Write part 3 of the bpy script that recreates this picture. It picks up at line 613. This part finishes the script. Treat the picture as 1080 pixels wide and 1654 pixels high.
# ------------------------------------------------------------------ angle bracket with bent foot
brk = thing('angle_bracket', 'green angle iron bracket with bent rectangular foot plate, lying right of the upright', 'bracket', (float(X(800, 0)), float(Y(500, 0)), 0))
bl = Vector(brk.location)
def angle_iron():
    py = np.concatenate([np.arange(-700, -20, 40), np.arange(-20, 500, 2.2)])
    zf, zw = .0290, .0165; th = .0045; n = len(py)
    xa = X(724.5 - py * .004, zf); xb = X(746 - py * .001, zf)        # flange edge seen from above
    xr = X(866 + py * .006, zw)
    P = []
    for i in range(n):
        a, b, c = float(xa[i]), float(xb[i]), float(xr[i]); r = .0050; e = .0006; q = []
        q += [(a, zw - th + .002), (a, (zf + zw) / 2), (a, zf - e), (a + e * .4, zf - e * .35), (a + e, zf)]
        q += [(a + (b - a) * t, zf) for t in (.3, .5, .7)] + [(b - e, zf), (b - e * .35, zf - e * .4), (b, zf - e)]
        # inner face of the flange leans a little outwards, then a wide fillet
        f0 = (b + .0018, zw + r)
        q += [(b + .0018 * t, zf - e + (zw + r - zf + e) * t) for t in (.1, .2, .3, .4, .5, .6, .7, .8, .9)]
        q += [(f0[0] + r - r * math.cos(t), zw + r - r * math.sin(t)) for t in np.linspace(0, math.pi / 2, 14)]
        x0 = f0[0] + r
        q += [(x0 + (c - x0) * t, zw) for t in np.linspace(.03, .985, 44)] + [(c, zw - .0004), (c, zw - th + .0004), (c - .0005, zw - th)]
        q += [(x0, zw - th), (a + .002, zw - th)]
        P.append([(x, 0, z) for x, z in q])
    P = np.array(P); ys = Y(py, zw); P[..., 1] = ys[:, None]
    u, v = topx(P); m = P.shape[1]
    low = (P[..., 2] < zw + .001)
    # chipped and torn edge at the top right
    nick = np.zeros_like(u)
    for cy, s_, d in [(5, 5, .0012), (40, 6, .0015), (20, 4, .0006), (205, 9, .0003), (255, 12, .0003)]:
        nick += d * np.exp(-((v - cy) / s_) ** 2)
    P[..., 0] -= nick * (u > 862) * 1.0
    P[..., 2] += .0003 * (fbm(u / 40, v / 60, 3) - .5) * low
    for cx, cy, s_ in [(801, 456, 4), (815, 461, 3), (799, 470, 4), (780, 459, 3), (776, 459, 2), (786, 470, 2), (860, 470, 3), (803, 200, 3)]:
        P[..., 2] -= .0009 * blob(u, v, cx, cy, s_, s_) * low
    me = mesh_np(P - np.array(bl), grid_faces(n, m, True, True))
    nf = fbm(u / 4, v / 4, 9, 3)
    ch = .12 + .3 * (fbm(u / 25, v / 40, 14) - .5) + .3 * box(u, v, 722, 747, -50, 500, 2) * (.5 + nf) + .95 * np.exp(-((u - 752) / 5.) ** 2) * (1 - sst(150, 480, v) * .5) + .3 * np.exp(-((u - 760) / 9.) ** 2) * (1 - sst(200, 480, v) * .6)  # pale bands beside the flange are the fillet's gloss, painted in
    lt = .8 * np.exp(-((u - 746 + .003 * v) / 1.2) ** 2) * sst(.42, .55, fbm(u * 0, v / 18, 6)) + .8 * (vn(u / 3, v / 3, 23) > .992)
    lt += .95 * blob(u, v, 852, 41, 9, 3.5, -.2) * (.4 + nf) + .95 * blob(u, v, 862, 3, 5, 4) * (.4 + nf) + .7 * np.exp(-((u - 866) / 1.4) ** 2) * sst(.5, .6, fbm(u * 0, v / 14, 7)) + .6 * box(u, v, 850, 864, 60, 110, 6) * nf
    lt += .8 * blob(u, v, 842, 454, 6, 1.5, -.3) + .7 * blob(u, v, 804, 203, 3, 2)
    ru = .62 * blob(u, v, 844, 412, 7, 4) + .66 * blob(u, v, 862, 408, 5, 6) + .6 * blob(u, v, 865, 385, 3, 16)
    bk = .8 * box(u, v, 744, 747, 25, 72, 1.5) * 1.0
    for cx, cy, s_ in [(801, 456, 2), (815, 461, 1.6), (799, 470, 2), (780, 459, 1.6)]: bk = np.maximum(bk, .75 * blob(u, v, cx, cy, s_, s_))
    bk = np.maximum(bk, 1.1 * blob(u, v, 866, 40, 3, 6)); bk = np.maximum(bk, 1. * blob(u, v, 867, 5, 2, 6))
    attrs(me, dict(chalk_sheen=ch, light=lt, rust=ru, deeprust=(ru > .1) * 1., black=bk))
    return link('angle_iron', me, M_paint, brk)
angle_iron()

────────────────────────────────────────

■ What is being asked: Your task is to transcribe the material exactly.

■ Task output:
Write part 3 of the bpy script that recreates this picture. It picks up at line 613. This part finishes the script. Treat the picture as 1080 pixels wide and 1654 pixels high.
# ------------------------------------------------------------------ angle bracket with bent foot
brk = thing('angle_bracket', 'green angle iron bracket with bent rectangular foot plate, lying right of the upright', 'bracket', (float(X(800, 0)), float(Y(500, 0)), 0))
bl = Vector(brk.location)
def angle_iron():
    py = np.concatenate([np.arange(-700, -20, 40), np.arange(-20, 500, 2.2)])
    zf, zw = .0290, .0165; th = .0045; n = len(py)
    xa = X(724.5 - py * .004, zf); xb = X(746 - py * .001, zf)        # flange edge seen from above
    xr = X(866 + py * .006, zw)
    P = []
    for i in range(n):
        a, b, c = float(xa[i]), float(xb[i]), float(xr[i]); r = .0050; e = .0006; q = []
        q += [(a, zw - th + .002), (a, (zf + zw) / 2), (a, zf - e), (a + e * .4, zf - e * .35), (a + e, zf)]
        q += [(a + (b - a) * t, zf) for t in (.3, .5, .7)] + [(b - e, zf), (b - e * .35, zf - e * .4), (b, zf - e)]
        # inner face of the flange leans a little outwards, then a wide fillet
        f0 = (b + .0018, zw + r)
        q += [(b + .0018 * t, zf - e + (zw + r - zf + e) * t) for t in (.1, .2, .3, .4, .5, .6, .7, .8, .9)]
        q += [(f0[0] + r - r * math.cos(t), zw + r - r * math.sin(t)) for t in np.linspace(0, math.pi / 2, 14)]
        x0 = f0[0] + r
        q += [(x0 + (c - x0) * t, zw) for t in np.linspace(.03, .985, 44)] + [(c, zw - .0004), (c, zw - th + .0004), (c - .0005, zw - th)]
        q += [(x0, zw - th), (a + .002, zw - th)]
        P.append([(x, 0, z) for x, z in q])
    P = np.array(P); ys = Y(py, zw); P[..., 1] = ys[:, None]
    u, v = topx(P); m = P.shape[1]
    low = (P[..., 2] < zw + .001)
    # chipped and torn edge at the top right
    nick = np.zeros_like(u)
    for cy, s_, d in [(5, 5, .0012), (40, 6, .0015), (20, 4, .0006), (205, 9, .0003), (255, 12, .0003)]:
        nick += d * np.exp(-((v - cy) / s_) ** 2)
    P[..., 0] -= nick * (u > 862) * 1.0
    P[..., 2] += .0003 * (fbm(u / 40, v / 60, 3) - .5) * low
    for cx, cy, s_ in [(801, 456, 4), (815, 461, 3), (799, 470, 4), (780, 459, 3), (776, 459, 2), (786, 470, 2), (860, 470, 3), (803, 200, 3)]:
        P[..., 2] -= .0009 * blob(u, v, cx, cy, s_, s_) * low
    me = mesh_np(P - np.array(bl), grid_faces(n, m, True, True))
    nf = fbm(u / 4, v / 4, 9, 3)
    ch = .12 + .3 * (fbm(u / 25, v / 40, 14) - .5) + .3 * box(u, v, 722, 747, -50, 500, 2) * (.5 + nf) + .95 * np.exp(-((u - 752) / 5.) ** 2) * (1 - sst(150, 480, v) * .5) + .3 * np.exp(-((u - 760) / 9.) ** 2) * (1 - sst(200, 480, v) * .6)  # pale bands beside the flange are the fillet's gloss, painted in
    lt = .8 * np.exp(-((u - 746 + .003 * v) / 1.2) ** 2) * sst(.42, .55, fbm(u * 0, v / 18, 6)) + .8 * (vn(u / 3, v / 3, 23) > .992)
    lt += .95 * blob(u, v, 852, 41, 9, 3.5, -.2) * (.4 + nf) + .95 * blob(u, v, 862, 3, 5, 4) * (.4 + nf) + .7 * np.exp(-((u - 866) / 1.4) ** 2) * sst(.5, .6, fbm(u * 0, v / 14, 7)) + .6 * box(u, v, 850, 864, 60, 110, 6) * nf
    lt += .8 * blob(u, v, 842, 454, 6, 1.5, -.3) + .7 * blob(u, v, 804, 203, 3, 2)
    ru = .62 * blob(u, v, 844, 412, 7, 4) + .66 * blob(u, v, 862, 408, 5, 6) + .6 * blob(u, v, 865, 385, 3, 16)
    bk = .8 * box(u, v, 744, 747, 25, 72, 1.5) * 1.0
    for cx, cy, s_ in [(801, 456, 2), (815, 461, 1.6), (799, 470, 2), (780, 459, 1.6)]: bk = np.maximum(bk, .75 * blob(u, v, cx, cy, s_, s_))
    bk = np.maximum(bk, 1.1 * blob(u, v, 866, 40, 3, 6)); bk = np.maximum(bk, 1. * blob(u, v, 867, 5, 2, 6))
    attrs(me, dict(chalk_sheen=ch, light=lt, rust=ru, deeprust=(ru > .1) * 1., black=bk))
    return link('angle_iron', me, M_paint, brk)
angle_iron()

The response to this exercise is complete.